Required task —
Return the records, each one exactly as written.

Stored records
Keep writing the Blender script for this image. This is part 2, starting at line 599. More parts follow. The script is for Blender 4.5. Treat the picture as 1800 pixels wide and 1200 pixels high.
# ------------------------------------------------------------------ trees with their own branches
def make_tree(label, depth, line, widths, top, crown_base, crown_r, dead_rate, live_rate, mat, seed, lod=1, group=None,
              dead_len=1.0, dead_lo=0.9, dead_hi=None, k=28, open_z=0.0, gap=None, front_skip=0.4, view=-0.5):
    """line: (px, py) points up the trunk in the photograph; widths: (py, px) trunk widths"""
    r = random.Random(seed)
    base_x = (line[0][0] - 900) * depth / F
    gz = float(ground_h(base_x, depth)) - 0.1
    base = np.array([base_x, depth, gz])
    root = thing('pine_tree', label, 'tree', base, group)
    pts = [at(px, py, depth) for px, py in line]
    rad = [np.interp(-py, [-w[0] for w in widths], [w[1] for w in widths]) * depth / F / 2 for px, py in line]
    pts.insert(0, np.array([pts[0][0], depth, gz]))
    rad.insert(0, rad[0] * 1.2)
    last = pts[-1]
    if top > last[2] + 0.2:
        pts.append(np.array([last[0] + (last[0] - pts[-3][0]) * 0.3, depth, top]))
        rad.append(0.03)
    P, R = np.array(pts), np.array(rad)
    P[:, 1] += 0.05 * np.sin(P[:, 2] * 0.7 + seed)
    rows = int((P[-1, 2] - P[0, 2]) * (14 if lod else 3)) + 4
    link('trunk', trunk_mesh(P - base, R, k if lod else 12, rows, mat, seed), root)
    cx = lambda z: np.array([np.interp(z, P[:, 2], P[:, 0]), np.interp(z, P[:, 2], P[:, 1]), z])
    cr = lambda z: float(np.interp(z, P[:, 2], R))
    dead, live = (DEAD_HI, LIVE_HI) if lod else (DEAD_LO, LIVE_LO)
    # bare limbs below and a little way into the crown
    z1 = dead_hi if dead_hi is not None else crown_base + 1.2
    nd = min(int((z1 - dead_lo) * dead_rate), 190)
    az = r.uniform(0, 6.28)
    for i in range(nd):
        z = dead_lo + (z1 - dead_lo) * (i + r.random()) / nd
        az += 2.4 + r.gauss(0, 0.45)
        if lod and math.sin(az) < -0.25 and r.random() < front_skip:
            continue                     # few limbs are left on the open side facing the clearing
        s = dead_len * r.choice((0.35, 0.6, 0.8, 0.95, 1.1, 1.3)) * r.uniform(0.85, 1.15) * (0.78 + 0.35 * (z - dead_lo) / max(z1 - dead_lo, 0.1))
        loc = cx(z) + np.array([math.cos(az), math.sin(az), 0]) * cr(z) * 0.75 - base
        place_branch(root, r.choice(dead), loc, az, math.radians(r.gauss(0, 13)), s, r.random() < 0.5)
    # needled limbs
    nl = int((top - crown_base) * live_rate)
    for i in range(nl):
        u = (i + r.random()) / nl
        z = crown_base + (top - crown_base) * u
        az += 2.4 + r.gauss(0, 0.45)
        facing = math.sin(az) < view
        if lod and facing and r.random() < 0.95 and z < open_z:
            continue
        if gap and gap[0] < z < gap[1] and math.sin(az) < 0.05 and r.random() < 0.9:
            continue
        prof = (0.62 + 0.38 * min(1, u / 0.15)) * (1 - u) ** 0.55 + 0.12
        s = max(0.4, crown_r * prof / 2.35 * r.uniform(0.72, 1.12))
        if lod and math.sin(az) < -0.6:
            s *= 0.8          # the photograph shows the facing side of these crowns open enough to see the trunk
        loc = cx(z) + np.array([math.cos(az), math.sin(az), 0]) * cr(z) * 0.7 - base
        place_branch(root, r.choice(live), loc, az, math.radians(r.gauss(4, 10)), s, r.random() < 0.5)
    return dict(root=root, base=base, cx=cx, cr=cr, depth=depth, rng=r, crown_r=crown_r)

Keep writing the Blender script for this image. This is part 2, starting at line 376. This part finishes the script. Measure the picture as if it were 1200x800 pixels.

Task answer —
Keep writing the Blender script for this image. This is part 2, starting at line 599. More parts follow. The script is for Blender 4.5. Treat the picture as 1800 pixels wide and 1200 pixels high.
# ------------------------------------------------------------------ trees with their own branches
def make_tree(label, depth, line, widths, top, crown_base, crown_r, dead_rate, live_rate, mat, seed, lod=1, group=None,
              dead_len=1.0, dead_lo=0.9, dead_hi=None, k=28, open_z=0.0, gap=None, front_skip=0.4, view=-0.5):
    """line: (px, py) points up the trunk in the photograph; widths: (py, px) trunk widths"""
    r = random.Random(seed)
    base_x = (line[0][0] - 900) * depth / F
    gz = float(ground_h(base_x, depth)) - 0.1
    base = np.array([base_x, depth, gz])
    root = thing('pine_tree', label, 'tree', base, group)
    pts = [at(px, py, depth) for px, py in line]
    rad = [np.interp(-py, [-w[0] for w in widths], [w[1] for w in widths]) * depth / F / 2 for px, py in line]
    pts.insert(0, np.array([pts[0][0], depth, gz]))
    rad.insert(0, rad[0] * 1.2)
    last = pts[-1]
    if top > last[2] + 0.2:
        pts.append(np.array([last[0] + (last[0] - pts[-3][0]) * 0.3, depth, top]))
        rad.append(0.03)
    P, R = np.array(pts), np.array(rad)
    P[:, 1] += 0.05 * np.sin(P[:, 2] * 0.7 + seed)
    rows = int((P[-1, 2] - P[0, 2]) * (14 if lod else 3)) + 4
    link('trunk', trunk_mesh(P - base, R, k if lod else 12, rows, mat, seed), root)
    cx = lambda z: np.array([np.interp(z, P[:, 2], P[:, 0]), np.interp(z, P[:, 2], P[:, 1]), z])
    cr = lambda z: float(np.interp(z, P[:, 2], R))
    dead, live = (DEAD_HI, LIVE_HI) if lod else (DEAD_LO, LIVE_LO)
    # bare limbs below and a little way into the crown
    z1 = dead_hi if dead_hi is not None else crown_base + 1.2
    nd = min(int((z1 - dead_lo) * dead_rate), 190)
    az = r.uniform(0, 6.28)
    for i in range(nd):
        z = dead_lo + (z1 - dead_lo) * (i + r.random()) / nd
        az += 2.4 + r.gauss(0, 0.45)
        if lod and math.sin(az) < -0.25 and r.random() < front_skip:
            continue                     # few limbs are left on the open side facing the clearing
        s = dead_len * r.choice((0.35, 0.6, 0.8, 0.95, 1.1, 1.3)) * r.uniform(0.85, 1.15) * (0.78 + 0.35 * (z - dead_lo) / max(z1 - dead_lo, 0.1))
        loc = cx(z) + np.array([math.cos(az), math.sin(az), 0]) * cr(z) * 0.75 - base
        place_branch(root, r.choice(dead), loc, az, math.radians(r.gauss(0, 13)), s, r.random() < 0.5)
    # needled limbs
    nl = int((top - crown_base) * live_rate)
    for i in range(nl):
        u = (i + r.random()) / nl
        z = crown_base + (top - crown_base) * u
        az += 2.4 + r.gauss(0, 0.45)
        facing = math.sin(az) < view
        if lod and facing and r.random() < 0.95 and z < open_z:
            continue
        if gap and gap[0] < z < gap[1] and math.sin(az) < 0.05 and r.random() < 0.9:
            continue
        prof = (0.62 + 0.38 * min(1, u / 0.15)) * (1 - u) ** 0.55 + 0.12
        s = max(0.4, crown_r * prof / 2.35 * r.uniform(0.72, 1.12))
        if lod and math.sin(az) < -0.6:
            s *= 0.8          # the photograph shows the facing side of these crowns open enough to see the trunk
        loc = cx(z) + np.array([math.cos(az), math.sin(az), 0]) * cr(z) * 0.7 - base
        place_branch(root, r.choice(live), loc, az, math.radians(r.gauss(4, 10)), s, r.random() < 0.5)
    return dict(root=root, base=base, cx=cx, cr=cr, depth=depth, rng=r, crown_r=crown_r)

Keep writing the Blender script for this image. This is part 2, starting at line 376. This part finishes the script. Measure the picture as if it were 1200x800 pixels.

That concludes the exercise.